Sunday, September 14, 2014

Now laughter looks ugly.  I can't laugh at things I usually laugh at anymore.  Laughing looks sick.

Saturday, September 13, 2014

 Instant information is not for me. I prefer to search library stacks because when I work to learn something, I remember it.
-Harper Lee

Friday, September 5, 2014

I take it back, 1Q84 is good, I am just not addicted to it like a Harry Potter book.  But it's thought provoking and makes me self-reflect.  Food for my soul.

I like how Aomame refrains from being in a relationship, and that she can survive knowing that she has loved someone in the past and will continue loving him even if she never sees him again.  I am a huge fan of one loves like this... also she hopes she'll cross paths with him in the future, and she believes she will by chance, and if that doesn't happen then it's not meant to be, but she'll continue loving him even if she never sees him again.  So cute, I want to be like that... Lol, I think it's how I'll treat this one girl I like right now, since it's been so long... well, for me it has been.  It has been the longest time I have ever liked someone so far in my life, consistently at least.

...

Anyways, I am so happy she made her instagram public again Lol.
So like... I have no arm hair or chest hair, EVER.  But I have one abnormal strand of hair growing from my nipple (seriously!!!).  And I have like two strands of hair growing around both my nipple, but that's not weird as the strand that is growing from my nipple (like half a centimeter from the nipple dot-ball thing).

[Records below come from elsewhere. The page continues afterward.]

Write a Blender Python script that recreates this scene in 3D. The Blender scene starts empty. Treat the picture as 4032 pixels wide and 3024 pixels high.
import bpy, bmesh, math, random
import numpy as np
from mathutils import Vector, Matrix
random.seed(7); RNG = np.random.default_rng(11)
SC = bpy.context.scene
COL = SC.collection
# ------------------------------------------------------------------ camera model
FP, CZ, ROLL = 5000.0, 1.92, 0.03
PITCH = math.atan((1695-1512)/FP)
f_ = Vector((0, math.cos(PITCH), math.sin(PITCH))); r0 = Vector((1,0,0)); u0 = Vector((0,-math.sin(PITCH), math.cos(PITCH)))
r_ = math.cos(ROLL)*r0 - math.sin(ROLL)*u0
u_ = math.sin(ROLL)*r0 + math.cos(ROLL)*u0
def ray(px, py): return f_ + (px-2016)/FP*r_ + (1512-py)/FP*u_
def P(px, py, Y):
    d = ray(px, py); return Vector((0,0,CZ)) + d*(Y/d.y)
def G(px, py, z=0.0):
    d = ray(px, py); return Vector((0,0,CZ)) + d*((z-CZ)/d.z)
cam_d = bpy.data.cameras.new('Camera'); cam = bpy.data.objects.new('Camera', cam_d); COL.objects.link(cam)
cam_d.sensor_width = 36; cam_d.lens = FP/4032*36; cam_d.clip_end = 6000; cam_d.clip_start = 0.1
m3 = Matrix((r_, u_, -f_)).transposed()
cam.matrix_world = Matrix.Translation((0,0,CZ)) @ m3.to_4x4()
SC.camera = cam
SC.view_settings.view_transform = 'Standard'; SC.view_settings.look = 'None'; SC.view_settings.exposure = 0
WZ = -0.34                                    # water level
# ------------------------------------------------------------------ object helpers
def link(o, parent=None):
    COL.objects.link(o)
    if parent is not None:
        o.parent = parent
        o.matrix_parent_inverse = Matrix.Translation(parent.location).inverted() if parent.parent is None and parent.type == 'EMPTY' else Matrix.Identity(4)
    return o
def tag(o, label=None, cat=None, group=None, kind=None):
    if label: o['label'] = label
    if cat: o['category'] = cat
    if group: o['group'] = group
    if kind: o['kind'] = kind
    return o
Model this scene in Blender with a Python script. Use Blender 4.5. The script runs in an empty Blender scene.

No wonder I am not growing.  I see myself as a boy because I have no man hair.

Thursday, September 4, 2014

Can't get into 1Q84... I am disappointed with my last two purchases, I think I am done with Murakami... I only really liked The Wind-Up Bird Chronicle, A Wild Sheep Chase, Dance Dance Dance, and Norwegian Wood, but only because I was in the process of either getting over this girl, holding on, or chasing after her, and I have already did all the holding on and chasing I can do.  I am tired, and hopefully the far future has a place for the love I have yearning for her.  Or I can take what I gathered in retrospect and become a dark loner who hates everybody and any sign of affection given to me, and not trusting anyone ever again.

I feel ten times older when I have really short hair and it bothers me.  How about when I really turn old... that'll bother me so much.  Well, maybe not if I destroy all mirrors, and anything else that can show a reflection.

Tuesday, September 2, 2014

Tuesday, August 26, 2014

If someone asks me what my goal in life is...

I'll just say that it's to move to Australia.

more earthquake thoughts

The earthquake should have came sooner.  Like on August 11.  Same place, but sooner.  Same place in Napa.  A few miles up north from where I live, and right where Robin Williams lived...

Perhaps it could have saved Robin Williams.  He ties the belt around his neck, suspending it in the closet, successfully has everything down.  All he needs to do is wait a few minutes to die... but suddenly, EARTHQUAKE, and the belt falls, thus he falls, saving his life.